We went to visit one of the programs run by one of the local NGO’s they provide psychosocial counseling for people in the camp, mostly children. The camp is so big, and they visit the families to see if there are families in need for help. Some children have been treated for trauma. The staff say one problem is that there are no spaces for children in the camp. We went around the camp and there were a lot of children running around. A little girl in a dress and white stockings was trying to cross through the muddy street, careful not to get herself too dirty, I carried her up but it was too late, her shoes were all covered in mud. Many of the kids were carrying backpacks; at least they are going to school, I said as to console myself.  But the consolation lasted a few minutes until we spoke to one of the families, who said they were not sending their kids to schools because it was far and they were afraid that something could happen to the children on the way (to school).
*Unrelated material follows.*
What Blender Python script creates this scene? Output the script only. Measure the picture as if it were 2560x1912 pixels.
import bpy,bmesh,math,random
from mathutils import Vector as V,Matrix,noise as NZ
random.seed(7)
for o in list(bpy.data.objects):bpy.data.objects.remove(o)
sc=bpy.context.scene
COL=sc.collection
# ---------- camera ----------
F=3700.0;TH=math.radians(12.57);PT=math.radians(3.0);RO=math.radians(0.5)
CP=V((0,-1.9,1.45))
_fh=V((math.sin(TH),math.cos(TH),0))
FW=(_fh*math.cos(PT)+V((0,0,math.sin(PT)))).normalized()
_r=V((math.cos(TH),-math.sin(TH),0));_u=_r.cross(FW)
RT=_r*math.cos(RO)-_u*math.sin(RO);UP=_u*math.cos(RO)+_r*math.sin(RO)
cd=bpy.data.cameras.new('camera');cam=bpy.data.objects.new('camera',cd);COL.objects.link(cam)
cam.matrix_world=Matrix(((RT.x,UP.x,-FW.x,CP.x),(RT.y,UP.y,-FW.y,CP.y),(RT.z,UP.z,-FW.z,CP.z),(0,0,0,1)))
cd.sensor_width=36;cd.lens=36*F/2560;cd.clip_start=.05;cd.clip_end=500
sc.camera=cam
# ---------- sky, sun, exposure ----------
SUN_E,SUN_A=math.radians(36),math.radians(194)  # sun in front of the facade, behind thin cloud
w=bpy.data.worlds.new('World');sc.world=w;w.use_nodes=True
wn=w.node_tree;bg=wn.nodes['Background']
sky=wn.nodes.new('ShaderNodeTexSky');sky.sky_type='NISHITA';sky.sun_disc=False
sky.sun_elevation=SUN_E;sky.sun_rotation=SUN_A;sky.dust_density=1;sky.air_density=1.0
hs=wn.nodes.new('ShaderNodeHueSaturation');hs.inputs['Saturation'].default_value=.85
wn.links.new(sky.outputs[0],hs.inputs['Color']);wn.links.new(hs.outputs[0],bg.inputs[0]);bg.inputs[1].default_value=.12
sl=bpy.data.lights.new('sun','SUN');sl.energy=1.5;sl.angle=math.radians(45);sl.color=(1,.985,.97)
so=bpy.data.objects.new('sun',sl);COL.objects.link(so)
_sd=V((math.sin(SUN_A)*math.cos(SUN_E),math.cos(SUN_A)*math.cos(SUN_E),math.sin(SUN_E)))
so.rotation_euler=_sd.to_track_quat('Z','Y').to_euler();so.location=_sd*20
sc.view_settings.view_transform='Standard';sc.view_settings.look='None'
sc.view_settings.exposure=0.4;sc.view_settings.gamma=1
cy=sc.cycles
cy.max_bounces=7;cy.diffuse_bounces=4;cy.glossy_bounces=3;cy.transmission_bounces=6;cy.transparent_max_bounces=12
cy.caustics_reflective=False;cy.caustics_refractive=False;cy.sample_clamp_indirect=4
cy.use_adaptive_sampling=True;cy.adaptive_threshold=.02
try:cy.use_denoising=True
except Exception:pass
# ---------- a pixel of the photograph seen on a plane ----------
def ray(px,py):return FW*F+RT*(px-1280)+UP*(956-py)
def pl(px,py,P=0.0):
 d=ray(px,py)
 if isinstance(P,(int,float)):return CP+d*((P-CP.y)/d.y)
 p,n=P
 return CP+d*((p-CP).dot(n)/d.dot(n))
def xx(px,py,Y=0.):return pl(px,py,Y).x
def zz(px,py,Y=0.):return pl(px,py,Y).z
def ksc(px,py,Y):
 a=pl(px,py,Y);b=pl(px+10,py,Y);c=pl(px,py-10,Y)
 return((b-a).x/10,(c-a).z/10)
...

This family said that there have been several tents on fire. The people have organized in the different camp sections to protect the common areas. Until now, no one knows what has caused the fires. The reality is that tents are small, with unreliable electricity connections. They criticized the UN for not providing enough services. One of the women said that they get a monthly ration that includes oil, flour, sugar, tea, and lentils, but that it was not enough to feed the family for a month.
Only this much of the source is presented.